La prévention et l’éducation pour y remédier
Il n’est plus à rappeler que les actes de corruption nuisent à la société et à l’Etat, engendrant une inégalité des droits et de l’accès à la formalisation de la propriété pour les usagers pauvres et les non habitués des bureaux de l’administration dont les dossiers ne seront instruits qu’en dernier lieu. Souvent, les litiges fonciers avec toutes les infractions génératrices d’insécurité qui en découlent en sont les conséquences à court ou à moyen termes. De même, ces pratiques créent un énorme manque à gagner pour la trésorerie publique car les dispositifs de taxation et d’imposition sont contournés.

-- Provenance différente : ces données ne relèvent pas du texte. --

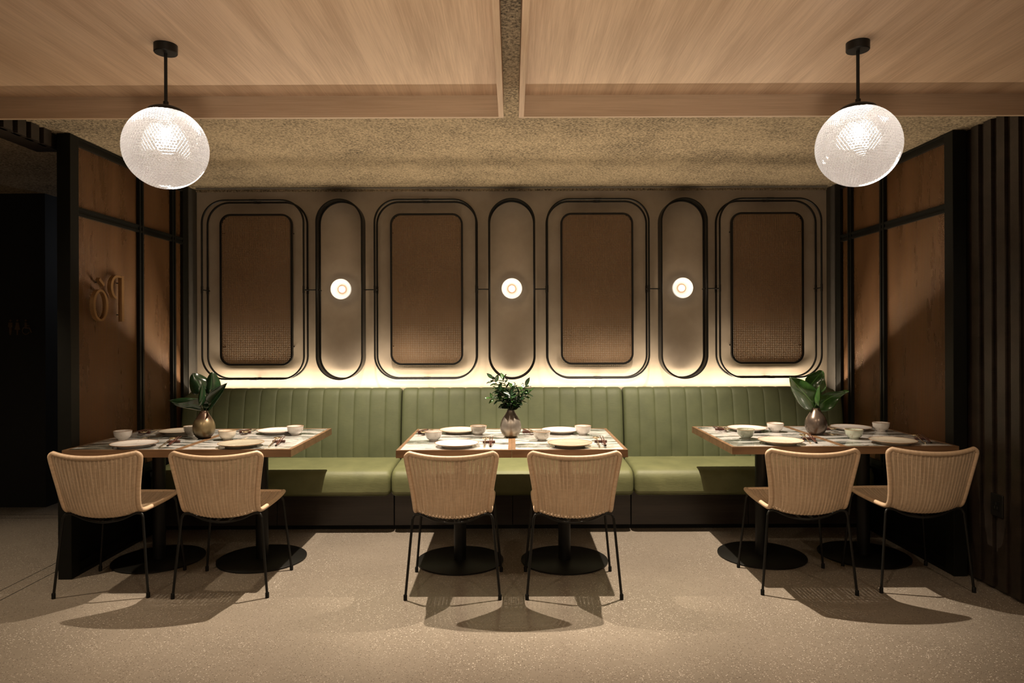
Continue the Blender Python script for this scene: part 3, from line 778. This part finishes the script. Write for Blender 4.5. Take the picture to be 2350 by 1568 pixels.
# ================================================================ vases and greenery
def vase(x, y, mat, label):
    t = thing('vase', (x, y, ZT), label, 'vase')
    prof = [(0, .003), (.028, .003), (.030, 0), (.034, .001), (.048, .014), (.060, .034), (.0655, .056), (.0645, .080), (.0575, .104), (.0435, .128), (.0315, .147), (.0245, .160), (.0225, .168), (.0200, .169), (.0190, .160), (.024, .145), (.034, .126), (.046, .102), (.054, .078), (.056, .056), (.050, .034), (.038, .016), (0, .010)]
    pv = catmull([(a, 0, b) for a, b in prof], 88)
    MB().lathe([(max(0, p.x), p.z) for p in pv], n=48, cap=False).build('body', M[mat], t, ang=60)
    return t
def bigleaf(parent, base, tip, side, width, cup=.25, wave=.0, bend=.0, curl=0.0, mat='leaf_dark', heart=.26, name='leaf', blunt=.85):
    base, tip, side = Vector(base), Vector(tip), Vector(side)
    ax = tip-base; L = ax.length; ax.normalize(); side = (side-ax*side.dot(ax)).normalized(); nn = ax.cross(side).normalized()
    def wid(v):
        return width*(max(0, math.sin(PI*min(1, v**.62)))**blunt)*(1-.25*v) if v < 1 else 0
    def P(u, v):
        s = 2*u-1; wv = wid(v)*1.3; y = L*v-heart*L*(abs(s)**1.5)*(1-v)**2*1.2
        c = curl*v*v
        off = side*(s*wv*math.cos(cup*abs(s)*1.6))+nn*(wv*abs(s)*math.sin(cup*abs(s)*1.8)+bend*L*math.sin(PI*v)+1.6*wave*width*math.sin(v*9+s*2)*abs(s))
        p = base+ax*y+off-nn*(c*L)
        return p
    o = MB().grid(P, 14, 22, uvf=lambda u, v: (u, v)).build(name, M[mat], parent, ang=180)
    md = o.modifiers.new('thickness', 'SOLIDIFY'); md.thickness = .0009; md.offset = 0
    return o
def leafspray(vx, vy, neck, base, tip, side, width, label, **kw):
    """a single large leaf on its stalk standing in the vase; all offsets are metres from the vase foot"""
    t = thing('leaf_stalk', (vx, vy, ZT), label, 'foliage', kw.pop('group'))
    pts = catmull([(neck[0]*.5, 0, .03), (neck[0], neck[1], .165), ((neck[0]*1.2+base[0])/2, (neck[1]+base[1])/2, (.172+base[2])/2+.004), base], 14)
    MB().tube(pts, .0022, 8).build('stem', M['leaf_mid'] if kw.get('mat') == 'leaf_mid' else M['stem'], t)
    bigleaf(t, base, tip, side, width, **kw)
LV = (-1.910, 4.228); vase(*LV, 'vase_gold', 'bronze banded bulb vase with broad dark leaves on the left tables')
G1 = 'large leaves in the left vase'
leafspray(*LV, (-.008, .0), (-.030, .02, .315), (-.085, .03, .400), (.8, .3, .45), .058, 'round upright dark leaf at the upper left of the left vase', group=G1, cup=.30, wave=.05, blunt=.50)
leafspray(*LV, (.004, .008), (.030, .03, .300), (.030, .05, .408), (1, .1, 0), .050, 'round upright dark leaf at the top centre of the left vase', group=G1, cup=.35, blunt=.50)
leafspray(*LV, (.012, 0), (.045, 0, .215), (.155, -.02, .345), (-.55, .25, .6), .042, 'pointed dark leaf reaching right from the left vase', group=G1, cup=.35, mat='leaf_dark', wave=.04)
leafspray(*LV, (-.012, -.005), (-.018, -.01, .208), (-.205, -.03, .240), (.1, -.35, .9), .040, 'long pointed dark leaf reaching left from the left vase', group=G1, cup=.25, bend=-.12, wave=.12)
leafspray(*LV, (0, -.008), (-.006, -.045, .235), (.0, -.02, .345), (1, .0, 0), .050, 'curled dark leaf in front at the centre of the left vase', group=G1, cup=.95)
RV = (1.908, 4.290); vase(*RV, 'vase_brown', 'dark brown bulb vase with broad green leaves on the right tables')
G2 = 'large leaves in the right vase'
leafspray(*RV, (-.012, 0), (-.028, -.01, .205), (-.175, -.03, .365), (.55, -.30, .55), .062, 'broad green leaf reaching left from the right vase', group=G2, mat='leaf_mid', cup=.22, wave=.10, blunt=.7)
leafspray(*RV, (-.002, .008), (-.020, .03, .310), (.055, .03, .400), (-.65, -.1, .65), .066, 'broad green leaf at the top of the right vase', group=G2, mat='leaf_mid', cup=.30, wave=.10, blunt=.6)
leafspray(*RV, (.012, 0), (.032, -.005, .195), (.205, .0, .275), (-.2, -.35, .9), .052, 'pointed green leaf reaching right from the right vase', group=G2, mat='leaf_mid', cup=.25, bend=-.10, wave=.14)
leafspray(*RV, (0, -.008), (.0, -.045, .215), (.012, -.03, .315), (1, 0, 0), .042, 'curled green leaf in front at the centre of the right vase', group=G2, mat='leaf_mid', cup=.9)
leafspray(*RV, (.006, .006), (.045, .02, .260), (.048, .02, .345), (.8, .5, 0), .024, 'small upright green leaf behind the right vase centre', group=G2, mat='leaf_mid', cup=.6)
CV = (-.010, 4.230); vase(*CV, 'vase_silver', 'mottled silver bulb vase with small-leaved branches on the central tables')
LFm = {}
def small_leaf_mesh(mat):
    L, Wd = .052, .0135
    def P(u, v):
        s = 2*u-1; wv = Wd*math.sin(PI*v**.8)**.8; return (s*wv, L*v, .004*abs(s)*1.2-.006*v*v)
    return MB().grid(P, 6, 10, uvf=lambda u, v: (u, v)).mesh('leaf', M[mat], ang=180)
rnd = random.Random(11)
LM = [small_leaf_mesh('leaf_dark'), small_leaf_mesh('leaf_mid')]
tips = [((-.112, .0, .402), 'tall branch leaning left'), ((-.045, .02, .395), 'tallest upright branch'), ((-.125, -.02, .262), 'low branch drooping left'), ((-.075, -.03, .320), 'short branch towards the left front'),
        ((.020, .03, .335), 'upright branch at the centre'), ((.095, .01, .350), 'branch leaning right'), ((.110, -.01, .290), 'branch reaching far right'), ((.060, -.04, .245), 'low branch towards the right front'), ((.0, -.05, .285), 'short branch in front')]
for k_, (tip, ds) in enumerate(tips):
    t = thing('leafy_branch', (CV[0], CV[1], ZT), '%s with small glossy leaves in the central vase' % ds, 'foliage', 'branches in the central vase')
    tip = Vector((tip[0], tip[1], .165+(tip[2]-.165)*.82)); mid = Vector((tip.x*.45, tip.y*.6, .17+(tip.z-.17)*.55+.01))
    path = catmull([(tip.x*.03, 0, .03), (tip.x*.10, tip.y*.15, .165), mid, tip], 24)
    MB().tube(path, [.0019-.0009*i/24 for i in range(25)], 6).build('stem', M['stem'], t)
    nl = 17
    for q in range(nl):
        i = 8+int(16*q/(nl-1)) if q < nl-1 else 24
        p = path[i]; tg = (path[min(24, i+1)]-path[i-1]).normalized()
        a = q*2.4+rnd.uniform(-.4, .4); sd = tg.orthogonal().normalized(); sd = Matrix.Rotation(a, 3, tg) @ sd
        d = (sd*.85+tg*(.55 if q < nl-1 else 2)+Vector((0, 0, rnd.uniform(-.25, .2)))).normalized()
        xa = d.cross(Vector((0, rnd.uniform(-.7, -.2), 1))).normalized(); za = xa.cross(d).normalized()
        mt = Matrix((xa, d, za)).transposed().to_4x4(); mt.translation = p
        sc = rnd.uniform(.75, 1.12); o = bpy.data.objects.new('leaf', LM[0 if rnd.random() < .7 else 1]); C.objects.link(o); o.parent = t
        o.matrix_local = mt @ Matrix.Scale(sc, 4)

Des efforts notables sont quand même à signaler au niveau de l’administration foncière, à savoir la promulgation d’un code de bonne conduite des agents, et récemment l’établissement d’un protocole de collaboration entre le Bianco et la Direction générale des services fonciers. Les directives comme la mise en place de standards de service ou de manuel de procédures sont louables et demandent à être concrétisées au niveau de chaque circonscription foncière. Ce qui n’est pas encore le cas. D’autres mesures pourront encore être étudiées telles que la mise en place de boîtes de doléances, de bureau des plaintes ou d’une ligne verte à la disposition des usagers. Dans tous les cas, il est capital d’accorder une place à la vulgarisation des informations et à l’éducation citoyenne. Des moyens de communication autres que les affichages sont à développer, quand on sait qu’environ 64 % des adultes Malgaches sont analphabètes. Dans le fond, un des enjeux majeurs des activités de sensibilisation réside dans le rapprochement de la population rurale avec les institutions et outils administratifs. Les chiffres enregistrés concernant les doléances au niveau du Bianco pourraient sous -estimer l’ampleur du phénomène dans les administrations déconcentrées et décentralisées. Très peu de citoyens pour l’instant osent porter leurs conflits devant les tribunaux ou le Bianco, et ne le font que lorsque tous les recours au niveau informel et local sont épuisés.